- **Exercise aim**
Repeat every record below exactly, but leave out any pictures.

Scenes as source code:
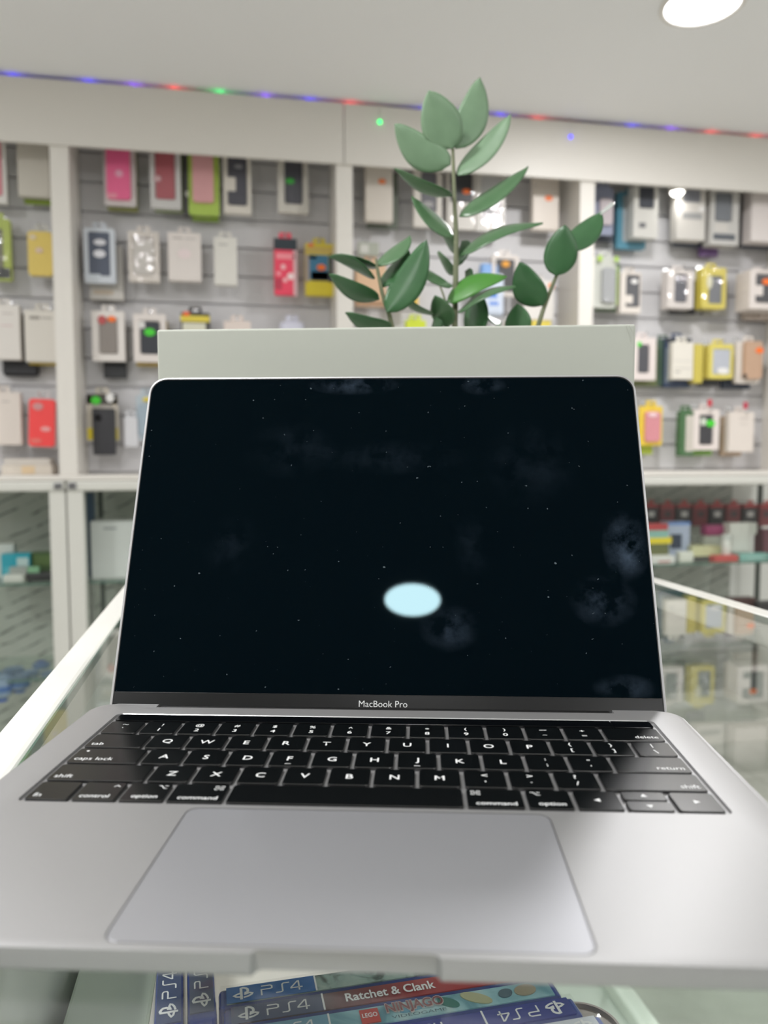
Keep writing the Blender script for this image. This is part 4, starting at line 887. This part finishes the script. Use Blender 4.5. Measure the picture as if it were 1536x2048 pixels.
key(3, 1.25, 0, (('cmd', '', 0.0072, 0.0046, .0018), ('t', 'command', 0.0008, -0.0044, .0040)))
key(4.25, 5, 0, ())
key(9.25, 1.25, 0, (('cmd', '', -0.0072, 0.0046, .0018), ('t', 'command', 0.0003, -0.0044, .0040)))
key(10.5, 1, 0, (('opt', '', -0.0048, 0.0046, .0019), ('t', 'option', 0.0006, -0.0044, .0040)))
ym = KY0+V/2
key(11.5, 1, 0, (('l', '', 0, 0, .0026),))
key(12.5, 1, 0, (('u', '', 0, 0, .0024),), y0=ym+0.0008)
key(12.5, 1, 0, (('d', '', 0, 0, .0024),), y1=ym-0.0002)
key(13.5, 1, 0, (('r', '', 0, 0, .0026),))
M_TB = mat('touch_strip_glass', (8, 9, 11), 0.12, 0, 0.4)
yb0, yb1 = KY0+5*V+0.0008, WY1-0.0007
obj('touch_strip', Pr(rrect(KX0+G/2, KX0+13.4*U, yb0, yb1, (0, 0, 0.0018, 0.0018), 4), DK-0.0012, KT-0.0001, bev=0.0001), M_TB, LAP)
wt = bmesh.new()
vs = [wt.verts.new(p_) for p_ in ((WX0+.003, WY1-.0006, DK-.0005), (WX1-.003, WY1-.0006, DK-.0005), (WX1-.003, WY1+.0002, DK+.00008), (WX0+.003, WY1+.0002, DK+.00008), (WX0+.003, WY1+.0002, DK-.0006), (WX1-.003, WY1+.0002, DK-.0006))]
for q in ((0, 1, 2, 3), (3, 2, 5, 4), (4, 5, 1, 0), (0, 3, 4), (1, 5, 2)): wt.faces.new([vs[i] for i in q])
obj('chamfer_edge', wt, mat('polished_aluminium', (226, 228, 228), .32, .6), LAP)
obj('power_key', Pr(rrect(KX0+13.42*U, KX0+14.5*U-G/2, yb0, yb1, (0.0018, 0.0018, 0, 0), 4), DK-0.0012, KT-0.0001, bev=0.0001), M_TB, LAP)
# hinge
obj('hinge_cover', xform(Pr(rrect(-0.0035, 0.0035, -0.0035, 0.0035, 0.0032, 5), -0.118, 0.118, bev=0.0005), Matrix.Translation((0, 0.2085, DK-0.0046)) @ Matrix.Rotation(PI/2, 4, 'Y')), M_BLACK, LAP)
obj('hinge_flap', B(-0.118, 0.118, 0.2085, 0.2215, DK-0.0078, DK-0.0064, bev=0.0004), M_BLACK, LAP)
# lid, in its own frame: x right, z up along the screen, -y towards the viewer
AL = math.radians(22.85)
LIDH = 0.2099; LW = 0.1514; TH = 0.0046; Z0 = 0.0026
lid = obj('lid', xform(Pr(rrect(-LW, LW, Z0, LIDH, (.005, .0105, .0105, .005), 8), -TH, -0.0002, bev=0.0003, plane='xz'), Matrix.Identity(4)), M_ALU, LAP, loc=(0, 0.2182, DK-0.0123))
lid.rotation_euler = (-AL, 0, 0)
smooth_angle(lid, 30)
def screen_mat():
    m = bpy.data.materials.new('screen_glass'); m.use_nodes = True; nt = m.node_tree; b = nt.nodes['Principled BSDF']
    tc = nt.nodes.new('ShaderNodeTexCoord'); n = nt.nodes.new('ShaderNodeTexNoise'); n.inputs['Scale'].default_value = 60; n.inputs['Detail'].default_value = 7
    n.inputs['Roughness'].default_value = 0.62
    n2 = nt.nodes.new('ShaderNodeTexNoise'); n2.inputs['Scale'].default_value = 420; n2.inputs['Detail'].default_value = 1
    cr = nt.nodes.new('ShaderNodeValToRGB'); e = cr.color_ramp.elements; e[0].position = .42; e[0].color = (0, 0, 0, 1); e[1].position = .75; e[1].color = (1, 1, 1, 1)
    c2 = nt.nodes.new('ShaderNodeValToRGB'); f = c2.color_ramp.elements; f[0].position = .77; f[0].color = (0, 0, 0, 1); f[1].position = .80; f[1].color = (1, 1, 1, 1)
    # finger smudges, each an oval patch on the glass
    tot = None
    for (x_, z_, a_, b2, k_) in ((-.022, .2035, .030, .007, .8), (.058, .2030, .015, .007, .8), (.137, .100, .014, .022, 1.0), (.122, .068, .02, .016, .6), (.036, .052, .018, .014, .5), (.13, .02, .018, .008, .6),
                                 (-.06, .16, .03, .02, .12), (.0, .155, .05, .012, .15), (-.09, .10, .02, .02, .12), (.05, .10, .012, .02, .15), (.085, .15, .03, .03, .12)):
        mp = nt.nodes.new('ShaderNodeMapping'); mp.vector_type = 'POINT'; mp.inputs['Location'].default_value = (-x_/a_, 0, -z_/b2); mp.inputs['Scale'].default_value = (1/a_, 0, 1/b2)
        gr = nt.nodes.new('ShaderNodeTexGradient'); gr.gradient_type = 'SPHERICAL'
        mu = nt.nodes.new('ShaderNodeMath'); mu.operation = 'MULTIPLY_ADD'; mu.inputs[1].default_value = k_*1.6
        nt.links.new(tc.outputs['Object'], mp.inputs[0]); nt.links.new(mp.outputs[0], gr.inputs[0]); nt.links.new(gr.outputs['Fac'], mu.inputs[0])
        if tot is None: mu.inputs[2].default_value = 0.0
        else: nt.links.new(tot, mu.inputs[2])
        tot = mu.outputs[0]
    sm = nt.nodes.new('ShaderNodeMath'); sm.operation = 'MULTIPLY'; sm.use_clamp = True
    mx = nt.nodes.new('ShaderNodeMix'); mx.data_type = 'RGBA'; mx.inputs[6].default_value = (*lin((1, 7, 13)), 1); mx.inputs[7].default_value = (*lin((58, 70, 84)), 1)
    m2 = nt.nodes.new('ShaderNodeMix'); m2.data_type = 'RGBA'; m2.inputs[7].default_value = (*lin((90, 100, 106)), 1)
    for a, c in ((tc.outputs['Object'], n.inputs['Vector']), (tc.outputs['Object'], n2.inputs['Vector']), (n.outputs['Fac'], cr.inputs[0]), (n2.outputs['Fac'], c2.inputs[0]),
                 (cr.outputs[0], sm.inputs[0]), (tot, sm.inputs[1]), (sm.outputs[0], mx.inputs[0]), (mx.outputs[2], m2.inputs[6]), (c2.outputs[0], m2.inputs[0]), (m2.outputs[2], b.inputs['Base Color'])): nt.links.new(a, c)
    b.inputs['Roughness'].default_value = 0.02; b.inputs['Specular IOR Level'].default_value = 0.07; b.inputs['Specular Tint'].default_value = (0.6, 0.92, 1.0, 1)
    return m
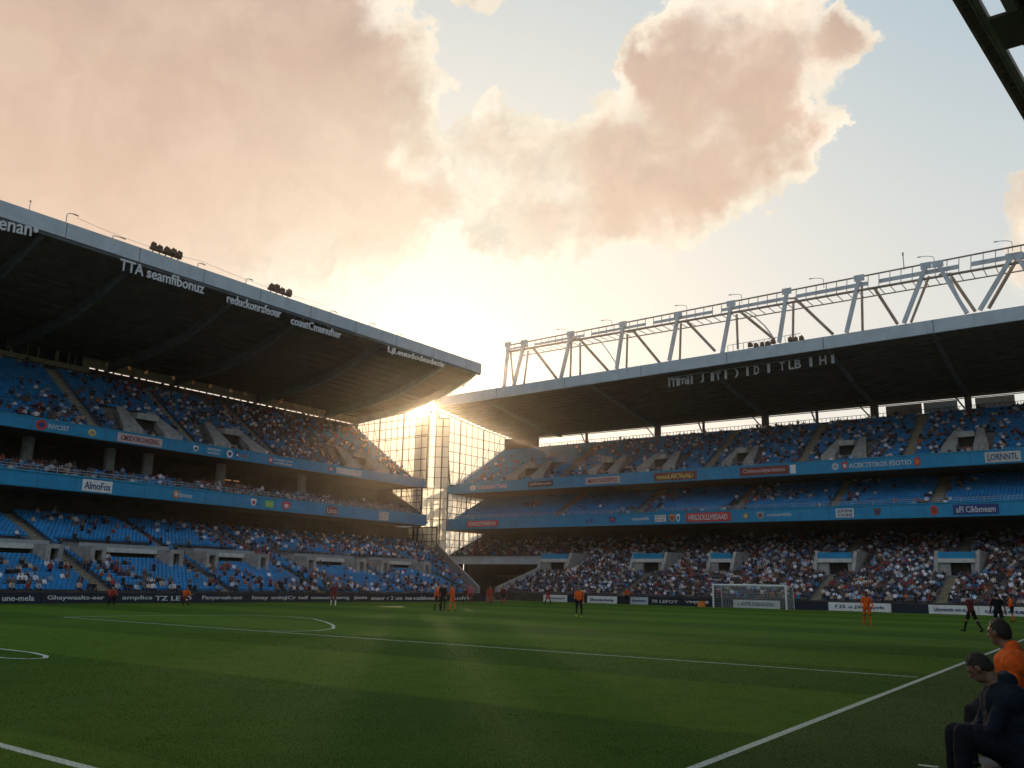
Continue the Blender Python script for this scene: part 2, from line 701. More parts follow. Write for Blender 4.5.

- **Output**
Keep writing the Blender script for this image. This is part 4, starting at line 887. This part finishes the script. Use Blender 4.5. Measure the picture as if it were 1536x2048 pixels.
key(3, 1.25, 0, (('cmd', '', 0.0072, 0.0046, .0018), ('t', 'command', 0.0008, -0.0044, .0040)))
key(4.25, 5, 0, ())
key(9.25, 1.25, 0, (('cmd', '', -0.0072, 0.0046, .0018), ('t', 'command', 0.0003, -0.0044, .0040)))
key(10.5, 1, 0, (('opt', '', -0.0048, 0.0046, .0019), ('t', 'option', 0.0006, -0.0044, .0040)))
ym = KY0+V/2
key(11.5, 1, 0, (('l', '', 0, 0, .0026),))
key(12.5, 1, 0, (('u', '', 0, 0, .0024),), y0=ym+0.0008)
key(12.5, 1, 0, (('d', '', 0, 0, .0024),), y1=ym-0.0002)
key(13.5, 1, 0, (('r', '', 0, 0, .0026),))
M_TB = mat('touch_strip_glass', (8, 9, 11), 0.12, 0, 0.4)
yb0, yb1 = KY0+5*V+0.0008, WY1-0.0007
obj('touch_strip', Pr(rrect(KX0+G/2, KX0+13.4*U, yb0, yb1, (0, 0, 0.0018, 0.0018), 4), DK-0.0012, KT-0.0001, bev=0.0001), M_TB, LAP)
wt = bmesh.new()
vs = [wt.verts.new(p_) for p_ in ((WX0+.003, WY1-.0006, DK-.0005), (WX1-.003, WY1-.0006, DK-.0005), (WX1-.003, WY1+.0002, DK+.00008), (WX0+.003, WY1+.0002, DK+.00008), (WX0+.003, WY1+.0002, DK-.0006), (WX1-.003, WY1+.0002, DK-.0006))]
for q in ((0, 1, 2, 3), (3, 2, 5, 4), (4, 5, 1, 0), (0, 3, 4), (1, 5, 2)): wt.faces.new([vs[i] for i in q])
obj('chamfer_edge', wt, mat('polished_aluminium', (226, 228, 228), .32, .6), LAP)
obj('power_key', Pr(rrect(KX0+13.42*U, KX0+14.5*U-G/2, yb0, yb1, (0.0018, 0.0018, 0, 0), 4), DK-0.0012, KT-0.0001, bev=0.0001), M_TB, LAP)
# hinge
obj('hinge_cover', xform(Pr(rrect(-0.0035, 0.0035, -0.0035, 0.0035, 0.0032, 5), -0.118, 0.118, bev=0.0005), Matrix.Translation((0, 0.2085, DK-0.0046)) @ Matrix.Rotation(PI/2, 4, 'Y')), M_BLACK, LAP)
obj('hinge_flap', B(-0.118, 0.118, 0.2085, 0.2215, DK-0.0078, DK-0.0064, bev=0.0004), M_BLACK, LAP)
# lid, in its own frame: x right, z up along the screen, -y towards the viewer
AL = math.radians(22.85)
LIDH = 0.2099; LW = 0.1514; TH = 0.0046; Z0 = 0.0026
lid = obj('lid', xform(Pr(rrect(-LW, LW, Z0, LIDH, (.005, .0105, .0105, .005), 8), -TH, -0.0002, bev=0.0003, plane='xz'), Matrix.Identity(4)), M_ALU, LAP, loc=(0, 0.2182, DK-0.0123))
lid.rotation_euler = (-AL, 0, 0)
smooth_angle(lid, 30)
def screen_mat():
    m = bpy.data.materials.new('screen_glass'); m.use_nodes = True; nt = m.node_tree; b = nt.nodes['Principled BSDF']
    tc = nt.nodes.new('ShaderNodeTexCoord'); n = nt.nodes.new('ShaderNodeTexNoise'); n.inputs['Scale'].default_value = 60; n.inputs['Detail'].default_value = 7
    n.inputs['Roughness'].default_value = 0.62
    n2 = nt.nodes.new('ShaderNodeTexNoise'); n2.inputs['Scale'].default_value = 420; n2.inputs['Detail'].default_value = 1
    cr = nt.nodes.new('ShaderNodeValToRGB'); e = cr.color_ramp.elements; e[0].position = .42; e[0].color = (0, 0, 0, 1); e[1].position = .75; e[1].color = (1, 1, 1, 1)
    c2 = nt.nodes.new('ShaderNodeValToRGB'); f = c2.color_ramp.elements; f[0].position = .77; f[0].color = (0, 0, 0, 1); f[1].position = .80; f[1].color = (1, 1, 1, 1)
    # finger smudges, each an oval patch on the glass
    tot = None
    for (x_, z_, a_, b2, k_) in ((-.022, .2035, .030, .007, .8), (.058, .2030, .015, .007, .8), (.137, .100, .014, .022, 1.0), (.122, .068, .02, .016, .6), (.036, .052, .018, .014, .5), (.13, .02, .018, .008, .6),
                                 (-.06, .16, .03, .02, .12), (.0, .155, .05, .012, .15), (-.09, .10, .02, .02, .12), (.05, .10, .012, .02, .15), (.085, .15, .03, .03, .12)):
        mp = nt.nodes.new('ShaderNodeMapping'); mp.vector_type = 'POINT'; mp.inputs['Location'].default_value = (-x_/a_, 0, -z_/b2); mp.inputs['Scale'].default_value = (1/a_, 0, 1/b2)
        gr = nt.nodes.new('ShaderNodeTexGradient'); gr.gradient_type = 'SPHERICAL'
        mu = nt.nodes.new('ShaderNodeMath'); mu.operation = 'MULTIPLY_ADD'; mu.inputs[1].default_value = k_*1.6
        nt.links.new(tc.outputs['Object'], mp.inputs[0]); nt.links.new(mp.outputs[0], gr.inputs[0]); nt.links.new(gr.outputs['Fac'], mu.inputs[0])
        if tot is None: mu.inputs[2].default_value = 0.0
        else: nt.links.new(tot, mu.inputs[2])
        tot = mu.outputs[0]
    sm = nt.nodes.new('ShaderNodeMath'); sm.operation = 'MULTIPLY'; sm.use_clamp = True
    mx = nt.nodes.new('ShaderNodeMix'); mx.data_type = 'RGBA'; mx.inputs[6].default_value = (*lin((1, 7, 13)), 1); mx.inputs[7].default_value = (*lin((58, 70, 84)), 1)
    m2 = nt.nodes.new('ShaderNodeMix'); m2.data_type = 'RGBA'; m2.inputs[7].default_value = (*lin((90, 100, 106)), 1)
    for a, c in ((tc.outputs['Object'], n.inputs['Vector']), (tc.outputs['Object'], n2.inputs['Vector']), (n.outputs['Fac'], cr.inputs[0]), (n2.outputs['Fac'], c2.inputs[0]),
                 (cr.outputs[0], sm.inputs[0]), (tot, sm.inputs[1]), (sm.outputs[0], mx.inputs[0]), (mx.outputs[2], m2.inputs[6]), (c2.outputs[0], m2.inputs[0]), (m2.outputs[2], b.inputs['Base Color'])): nt.links.new(a, c)
    b.inputs['Roughness'].default_value = 0.02; b.inputs['Specular IOR Level'].default_value = 0.07; b.inputs['Specular Tint'].default_value = (0.6, 0.92, 1.0, 1)
    return m
Continue the Blender Python script for this scene: part 2, from line 701. More parts follow. Write for Blender 4.5.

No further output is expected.